2007年5月号掲載
何のために働くのか
著者紹介
概要
幼い頃から中国古典に親しみ、学問の修養を続けてきた著者が、東洋思想を下地とした自身の仕事観を世に問う。「仕事とは人生そのもの」という著者のメッセージは、若い人だけでなく全てのビジネスパーソンに深い感銘を与える。自らの職業観を固めたい、仕事の行き詰まりを打破したい ―― そんな人への示唆に満ちた、北尾流人生論。
要約
人間は仕事の中で成長する
人は何のために働くのか —— 。
それは、よく言われる「自己実現のため」でも、「生活の糧を得るため」でもない。「生きがい」を見つけるためである。

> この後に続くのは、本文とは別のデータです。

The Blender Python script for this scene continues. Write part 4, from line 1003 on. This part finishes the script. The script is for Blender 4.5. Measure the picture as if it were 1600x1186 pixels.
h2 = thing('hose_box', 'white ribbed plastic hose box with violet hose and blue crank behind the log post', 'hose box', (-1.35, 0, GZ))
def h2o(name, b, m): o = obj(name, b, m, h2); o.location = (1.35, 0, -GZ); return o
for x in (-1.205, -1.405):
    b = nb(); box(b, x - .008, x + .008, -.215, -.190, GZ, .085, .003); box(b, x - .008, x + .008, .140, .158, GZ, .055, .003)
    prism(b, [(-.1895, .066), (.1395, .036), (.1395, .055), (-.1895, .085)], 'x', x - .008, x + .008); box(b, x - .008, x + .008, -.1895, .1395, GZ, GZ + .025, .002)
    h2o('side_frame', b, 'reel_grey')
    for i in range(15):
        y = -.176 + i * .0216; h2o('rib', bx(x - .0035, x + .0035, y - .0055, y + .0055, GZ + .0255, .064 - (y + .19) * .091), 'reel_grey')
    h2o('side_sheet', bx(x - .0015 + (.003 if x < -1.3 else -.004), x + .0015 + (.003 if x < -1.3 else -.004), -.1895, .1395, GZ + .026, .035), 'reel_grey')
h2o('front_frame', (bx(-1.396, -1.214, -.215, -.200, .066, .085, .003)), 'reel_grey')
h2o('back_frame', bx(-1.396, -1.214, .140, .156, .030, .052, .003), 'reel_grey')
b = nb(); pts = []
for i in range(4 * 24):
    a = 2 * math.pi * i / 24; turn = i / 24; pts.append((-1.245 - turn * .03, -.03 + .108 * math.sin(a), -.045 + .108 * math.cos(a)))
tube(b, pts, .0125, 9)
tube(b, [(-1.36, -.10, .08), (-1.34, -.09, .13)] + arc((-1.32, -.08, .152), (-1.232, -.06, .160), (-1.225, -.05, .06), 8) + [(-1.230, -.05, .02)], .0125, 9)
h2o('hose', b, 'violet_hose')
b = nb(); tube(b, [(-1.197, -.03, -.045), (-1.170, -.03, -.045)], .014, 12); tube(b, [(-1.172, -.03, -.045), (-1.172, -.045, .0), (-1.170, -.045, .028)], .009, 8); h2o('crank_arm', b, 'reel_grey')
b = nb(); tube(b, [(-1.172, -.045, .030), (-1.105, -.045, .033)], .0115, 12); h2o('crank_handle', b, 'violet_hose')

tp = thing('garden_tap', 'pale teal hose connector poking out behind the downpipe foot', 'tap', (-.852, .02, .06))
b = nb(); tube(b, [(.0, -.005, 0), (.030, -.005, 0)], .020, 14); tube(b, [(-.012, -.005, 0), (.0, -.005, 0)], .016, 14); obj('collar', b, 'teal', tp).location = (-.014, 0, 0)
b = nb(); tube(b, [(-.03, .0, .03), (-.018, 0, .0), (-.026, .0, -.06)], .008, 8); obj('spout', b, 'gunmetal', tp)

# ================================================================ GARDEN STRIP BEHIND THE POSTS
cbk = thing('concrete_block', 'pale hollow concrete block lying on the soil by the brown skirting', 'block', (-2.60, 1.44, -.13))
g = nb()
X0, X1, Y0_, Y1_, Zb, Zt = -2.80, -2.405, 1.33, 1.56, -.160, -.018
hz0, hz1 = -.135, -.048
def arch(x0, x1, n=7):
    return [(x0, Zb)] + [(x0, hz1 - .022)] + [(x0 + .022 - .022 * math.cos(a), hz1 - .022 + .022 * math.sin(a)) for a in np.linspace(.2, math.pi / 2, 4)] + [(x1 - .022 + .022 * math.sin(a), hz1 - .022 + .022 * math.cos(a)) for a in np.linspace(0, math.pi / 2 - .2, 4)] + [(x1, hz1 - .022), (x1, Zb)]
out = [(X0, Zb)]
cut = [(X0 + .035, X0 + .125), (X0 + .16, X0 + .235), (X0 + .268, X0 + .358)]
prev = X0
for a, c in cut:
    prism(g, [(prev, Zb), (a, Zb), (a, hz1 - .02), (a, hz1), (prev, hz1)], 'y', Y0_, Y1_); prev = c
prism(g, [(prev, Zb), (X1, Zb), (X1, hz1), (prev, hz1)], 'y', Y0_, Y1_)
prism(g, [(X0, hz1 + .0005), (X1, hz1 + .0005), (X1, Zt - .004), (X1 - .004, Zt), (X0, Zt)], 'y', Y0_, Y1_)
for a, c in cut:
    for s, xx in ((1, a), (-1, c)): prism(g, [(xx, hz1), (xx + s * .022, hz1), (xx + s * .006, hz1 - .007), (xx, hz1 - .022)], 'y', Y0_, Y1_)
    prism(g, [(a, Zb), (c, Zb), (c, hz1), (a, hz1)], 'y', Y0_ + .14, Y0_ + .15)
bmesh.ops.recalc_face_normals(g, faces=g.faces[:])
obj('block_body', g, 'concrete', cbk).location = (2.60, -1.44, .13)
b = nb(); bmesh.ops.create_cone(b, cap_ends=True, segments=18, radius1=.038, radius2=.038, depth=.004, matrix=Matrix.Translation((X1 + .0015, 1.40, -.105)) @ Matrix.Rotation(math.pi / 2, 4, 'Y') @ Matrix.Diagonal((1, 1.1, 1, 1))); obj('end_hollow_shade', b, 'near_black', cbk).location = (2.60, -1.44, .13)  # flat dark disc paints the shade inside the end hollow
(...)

人は、人生の大半を働いて過ごすのだから、もしも働くことに幸福感が感じられなければ、「自分の人生とは一体何なのか」という不安や疑問が一生ついて回るだろう。
その点で、仕事とは人生そのものと言ってもいい。仕事に生きがいが見出せなければ、人生の意味がほとんどなくなるとさえ言える。
中村天風さんは、次のように語っている。
「人間出生、本来の使命は、宇宙創造の原則に即応して、この世の中の進化と向上を実現化するという使命をもって生まれてきたのである。この使命の遂行こそ働くという行為であり、人間本来の面目というものである。このような使命の遂行観に基づく自己実現の実感、これこそが生き甲斐なのだ」
天から与えられた使命を、仕事を通じて達成することを天風さんは「自己実現」と表現している。
だが、昨今よく使われる自己実現とは、これほど深いものではなく、個人の夢を達成する程度のものだ。こうした意味において、「働くのは自己実現のため」と簡単に言い切れるものではない。
米国ではよく「価値を上げるために働く」という言い方をする。彼らは、経験を積み、知識を増やすことで自分の価値が上がると考える。そして、価値が上がると、どんどん職を変えていく。
ステップアップとは「自分の年収がどれだけ増えるか」を意味し、そこには天命に従って働くという考え方は全くない。一方、東洋思想では、仕事とは天命に従って働くことだと考える。
仕事という字は、「仕」も「事」も「つかえる」と読む。つまり、天につかえ、天の命に従って働くというのが、東洋に古来からある考え方である。